Problem: I need to make sure every attendee to the company dinner chose exactly one entree. The new Exclusive OR (XOR) function introduced in Excel 2013 should make this easy, right?
- Flo ordered three items, but XOR incorrectly returns TRUE.
Strategy: It is a horrible story, but the short answer is No.
There is a brilliant team in Redmond who decides what goes into the next Excel. They add functions that are well thought out.
Somewhere else, there is a committee called the Open Document Spreadsheet standards board. These people added 50 functions to the ODS standard. When I look through the list, many of the things were already possible with other Excel functions. However, Microsoft seemed to feel compelled to add those 50 functions to Excel 2013 so they could continue to open ODS documents. XOR is one of those functions.
Like you, I was sort of jazzed that Excel 2013 offered XOR, but as I started to use it, it did not work like I thought that it should. I even filed a bug with Microsoft that XOR(True,True,True) was returning True.
After all, XOR should mean Exclusive Or, which means they only chose one item. Not three items. Not five items. One item.
But, this XOR function is programmed to operate just like the 7486 Chip Set. And that chip set looks at the first pair of values, decides if they are XOR, and then takes that result on to compare with the next value. The chip would evaluate Flo's dinner choices like this:
- Steak=False, Chicken = True. Only 1 is selected, so XOR is True
- Result from Steak|Chicken is True, Fish is True, so XOR is False
- Result from Steak | Chicken | Fish is False, Veggie is True, so XOR is True.

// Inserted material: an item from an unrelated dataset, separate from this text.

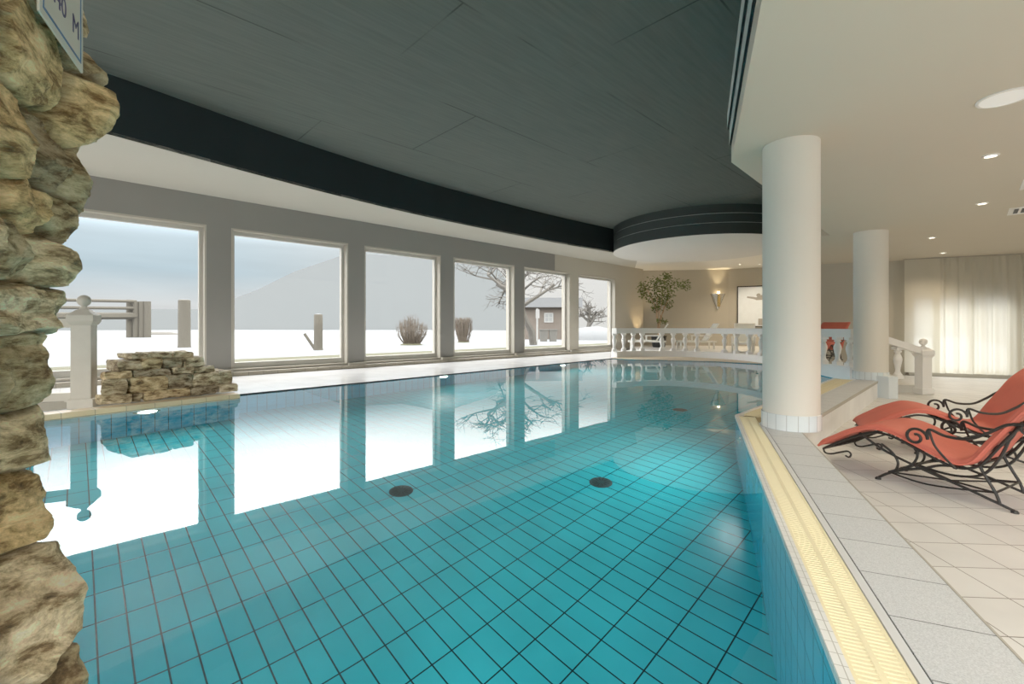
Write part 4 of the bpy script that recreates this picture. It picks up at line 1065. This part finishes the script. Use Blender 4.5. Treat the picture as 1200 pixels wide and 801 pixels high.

Argh.
I quickly got into a argument that based on the English language meaning of "Exclusive Or", their logic was wrong. The Electrical Engineers in the argument quickly explained that there are millions of 7486 chip sets in use and therefore, their need to have XOR match the chip results beats out our need to make sure Flo didn't order three meals. They've come to accept that XOR does not stand for eXclusive OR, but actually stands for "a compleX function to count if an Odd number of inputs are tRue".
So, although the function says "XOR", it really is a bizarre function to measure if there are an odd number of True values. I have no idea when you will need that.
To truly do what all non-EE's understand to be XOR, you could use =COUNTIF(B7:I7,True)=1. Heck, this is even shorter and easier to type than specifying each input cell in XOR. This provides more evidence that the 50 new functions from the ODS board weren't all necessary or well thought-out.